The move to ban a total of 59 Chinese apps comes as tensions between India and China escalate after violent border clashes.

India has banned video-sharing social network TikTok and messaging platform WeChat along with 57 other Chinese developed apps over national security and privacy concerns, as tensions between the two countries continue to rise.

On Monday, India's Ministry of Information Technology blocked 59 China-made apps because they were "engaged in activities which is prejudicial to sovereignty and integrity of India, defence of India, security of state and public order."

The move comes as tensions between India and China escalate after a dispute earlier this month on the Himalayan border turned deadly and left 20 Indian soldiers dead. A wave of anti-China sentiment has swept across India in the wake of the border skirmishes, including growing calls for a boycott of Chinese goods.

The ban will come as a major blow to TikTok, which reportedly has 200 million monthly users in India, as well as to top Indian content creators such as Nisha Guragain, Arishfa Khan and Jannat Zubair who have followings of more than 20 million respectively on the social network. India is also responsible for 30 percent of TikTok's global downloads of 2 billion.

In a statement posted to Twitter, TikTok India chief Nikhil Gandhi said, "The government of India has issued an interim order for the blocking of 59 apps, including TikTok and we are in the process of complying with it. We have been invited to meet with concerned government stakeholders for an opportunity to respond and submit clarifications. TikTok continues to comply with all data privacy and security requirements under Indian law and have not shared any information of our users in India with any foreign government, including the Chinese Government. Further, if we are requested to in the future, we could not do so. We place the highest importance on user privacy and integrity.”
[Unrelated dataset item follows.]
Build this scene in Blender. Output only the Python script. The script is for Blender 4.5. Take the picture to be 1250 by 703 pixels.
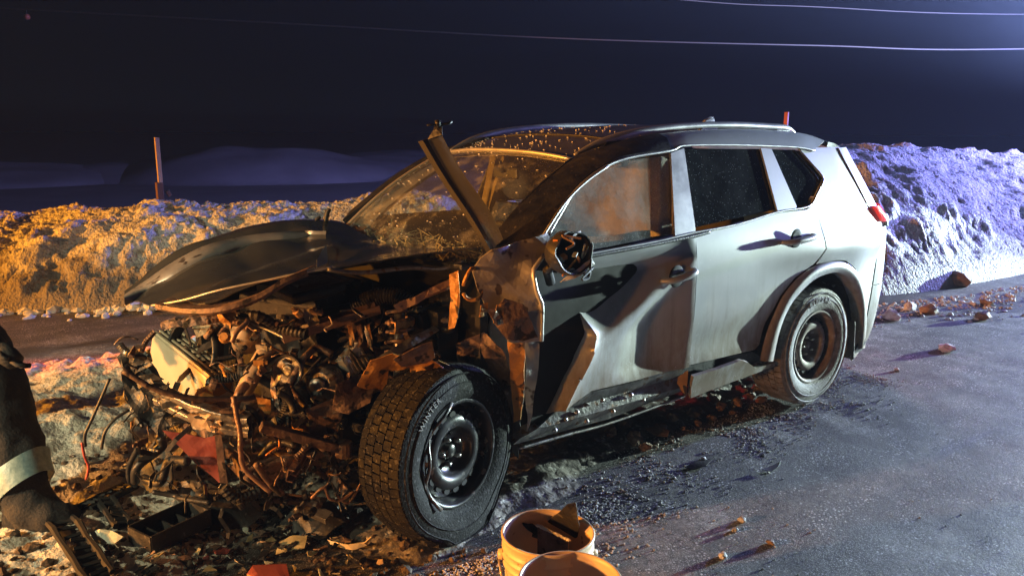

"TikTok has democratized the internet by making it available in 14 Indian languages, with hundreds of millions of users, artists, story-tellers, educators and performers depending on it for their livelihood, many of whom are first-time internet users," the statement added.

As well as Bytedance's TikTok and Tencent-owned WeChat, the banned list of apps includes the popular mobile game Clash of Kings, social media app Weibo, Baidu Maps and Baidu Translate, Alibaba Group’s apps UC Browser and UC News and Tencent's QQ suite of apps.